Origen also spoke of the Son as from the will of the Father and not of his essence (27). However, as Ayres hastens to add, given that the Father’s will is eternal means that the Son’s existence is eternal as well. This would certainly mark Origen out as distinct from Arius who argued that there was a time when the Son was not. Origen also spoke of the Son as created. But he clearly distinguished between the creation of the Son and the material world (27). Ayres goes on to comment on the complexity of Origen’s Christology, “Origen’s account is, then, complex. He speaks of the Son as inferior to the Father, and yet his explanation of this inferiority turns, at many points, into an account of the necessity of the Son within the divine life” (28). Ayres is right to carefully note how Origen should not be confused with Arius (or our understanding of Arianism) at this point. But I would once again note that Origen’s thought is still a species of subordinationism even if a more nuanced and complex form.

We Need to Understand the Exegetical and Hermeneutical Practices of the Day

Ayres concludes this initial look at Origen’s influence on the fourth century Trinitarian controversy by noting the need for students of the controversy to familiarize themselves with the exegetical and hermeneutical practices of the day,

Origen’s theology thus encountered criticism but influenced many across the theological spectrum. His theology shaped many of the theological trajectories found in the early fourth century. While Origen may, however, serve as a temporal point of departure for understanding fourth-century theology, the constant ground of all fourth-century theologies is a conception of the reading of Scripture and the practice of theology. Narrations of these disputes tend to assume that readers are familiar with the exegetical practice of fourth-century Christians and understand how it may be understood as the core of early Christian ‘theology’. This seems to me a considerable mistake (30).

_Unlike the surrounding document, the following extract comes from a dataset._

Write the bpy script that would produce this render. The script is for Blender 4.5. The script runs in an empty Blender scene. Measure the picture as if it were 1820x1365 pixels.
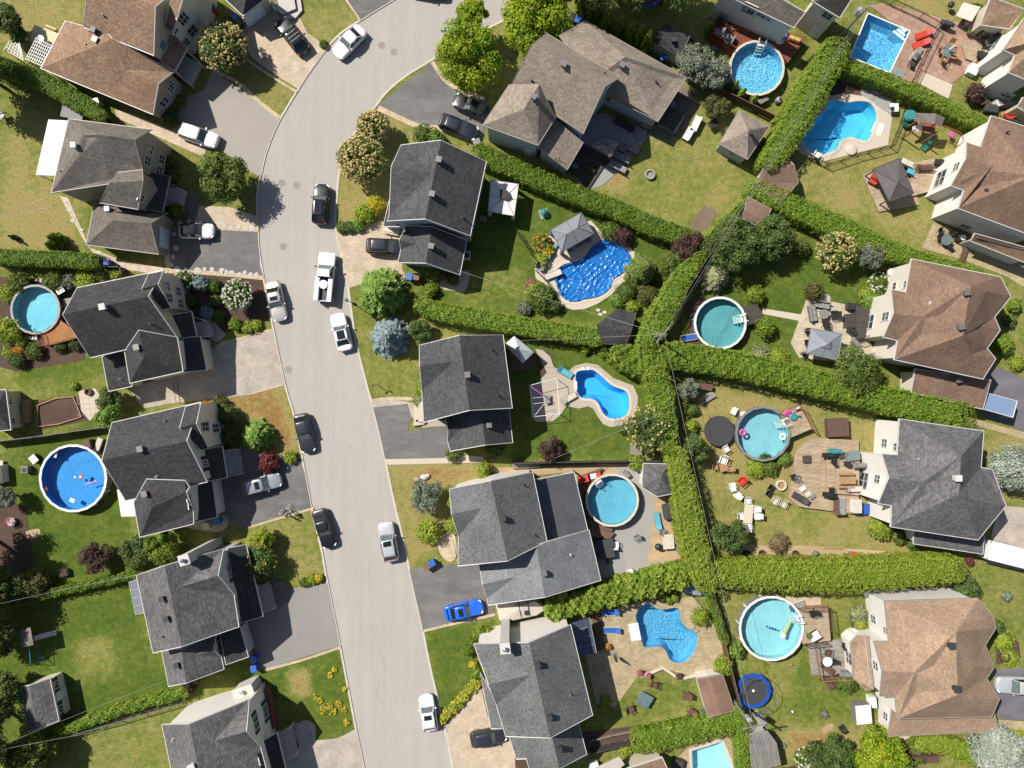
import bpy,bmesh,math,random
import numpy as np
from mathutils import Vector,Matrix,geometry
random.seed(7); RNG = np.random.default_rng(7)
SC = bpy.context.scene; COL = SC.collection
# ---------------------------------------------------------------- camera, sky, sun, exposure
CAMH = 83.0
HALF = 0.7225                      # tan of half the horizontal field of view
KPX = HALF / 910.0                 # world metres per photo pixel, per metre of distance
cd = bpy.data.cameras.new("camera"); cam = bpy.data.objects.new("camera",cd); COL.objects.link(cam)
cd.sensor_fit = 'HORIZONTAL'; cd.sensor_width = 36.0; cd.lens = 18.0 / HALF
cd.clip_start = 1.0; cd.clip_end = 400.0
cam.location = (0,0,CAMH); cam.rotation_euler = (0,0,0); SC.camera = cam
SUNV = Vector((-0.735,0.50,1.0)).normalized()
EL = math.asin(SUNV.z); AZ = math.atan2(SUNV.x,SUNV.y)
w = bpy.data.worlds.new("World"); SC.world = w; w.use_nodes = True
nt = w.node_tree; bg = nt.nodes["Background"]
sky = nt.nodes.new("ShaderNodeTexSky"); sky.sky_type = 'NISHITA'; sky.sun_disc = False
sky.sun_elevation = EL; sky.sun_rotation = AZ; sky.air_density = 1.0; sky.dust_density = 1.2
nt.links.new(sky.outputs[0],bg.inputs[0]); bg.inputs[1].default_value = 0.068
sd = bpy.data.lights.new("sun",'SUN'); sd.energy = 5.0; sd.angle = math.radians(0.5); sd.color = (1.0,0.965,0.895)
so = bpy.data.objects.new("sun",sd); COL.objects.link(so)
so.rotation_euler = (-SUNV).to_track_quat('-Z','Y').to_euler(); so.location = SUNV * 120
SC.view_settings.view_transform = 'Standard'; SC.view_settings.look = 'None'
SC.view_settings.exposure = 0.67; SC.view_settings.gamma = 1.0; SC.view_settings.use_curve_mapping = False
try:
    SC.cycles.max_bounces = 7; SC.cycles.diffuse_bounces = 2; SC.cycles.glossy_bounces = 2
    SC.cycles.transparent_max_bounces = 6; SC.cycles.transmission_bounces = 2
except Exception: pass

# ---------------------------------------------------------------- photo tile frames -> world points
FR = [0.0,0.0,1.0]
def frame(x0=0,y0=0,s=1.0): FR[0],FR[1],FR[2] = x0,y0,s
def T(c,r): frame((0,455,910,1360)[c],(0,340,680,1020)[r],3.9565)
def px(x,y): return FR[0] + x / FR[2],FR[1] + y / FR[2]
def P(x,y,z=0.0):
    X,Y = px(x,y); f = (CAMH - z) * KPX
    return Vector(((X - 910.0) * f,(682.5 - Y) * f,z))
def ray(x,y):
    X,Y = px(x,y)
    return Vector(((X - 910.0) * KPX,(682.5 - Y) * KPX))
def ang(x0,y0,x1,y1): return math.atan2(-(y1 - y0),x1 - x0)

# ---------------------------------------------------------------- object bookkeeping
def tag(o,label=None,cat=None,group=None,kind=None):
    if label: o["label"] = label
    if cat: o["category"] = cat
    if group: o["group"] = group
    if kind: o["kind"] = kind
    return o
def thing(name,label,cat,loc=(0,0,0),rz=0.0,group=None):
    o = bpy.data.objects.new(name,None); o.empty_display_size = 0.3; COL.objects.link(o)
    o.location = loc; o.rotation_euler = (0,0,rz)
    return tag(o,label,cat,group)
KIDS = {}
def link(name,me,parent=None,loc=None):
    o = bpy.data.objects.new(name,me); COL.objects.link(o)
    if parent is not None:
        o.parent = parent; KIDS.setdefault(parent.name,[]).append(o)
    if loc is not None: o.location = loc
    return o
def copy_tree(o,parent=None):
    c = o.copy(); COL.objects.link(c)
    if parent is not None: c.parent = parent; KIDS.setdefault(parent.name,[]).append(c)
    for k in KIDS.get(o.name,[]): copy_tree(k,c)
    return c
def place(o,loc,rz=0.0,label=None,group=None,sc=None):
    o.location = loc; o.rotation_euler = (0,0,rz)
    if sc: o.scale = (sc,sc,sc) if not hasattr(sc,'__len__') else sc
    if label: o["label"] = label
    if group: o["group"] = group
    return o
class Proto:
    """first use hands out the original, later uses hand out copies"""
    def __init__(s,o): s.o = o; s.used = False
    def get(s):
        if not s.used: s.used = True; return s.o
        return copy_tree(s.o)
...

We will turn to Ayres’ discussion of the grammatical and figural readings of Scripture practiced by fourth century theologians in our next blog post. We will find that treatment interesting and highly relevant to present day concerns. I conclude this blog entry by noting that Ayres has brought to light greater specificity to our understanding of Origen’s subordinationism, but he has not convinced me that the term is altogether inappropriate when applied to Origen. If the term is reserved for views which place the Son outside of the Godhead then yes, the term no longer applies. However, allowing for gradations of existence within the Godhead (as over against the distinction of the persons) seems to me to be a species of subordinationism. Among other things, this compromises the voluntary nature of the plan and execution of redemption and specifically the Son’s part in that. I am not suggesting this was even on Origen’s radar. I recognize the difference between intent and result. I also recognize that Origen is early in church history and we need to be fair to him as we place him within his historical setting. While we would agree that there has been growth in the church’s understanding of the relation between the Father and Son since Origen’s time and that we need to be careful about holding him to the standard of a later development, it is equally true that once the church has come to conclusions on some point of theological dispute or development, there is no benefit in going backwards. Still, having said that, Origen had the Word of God which is not principially shackled by any historical or cultural context. To say that Origen was a man of his times and circumstances is not to say he was a prisoner of his times and circumstances. That would be the error of historicism.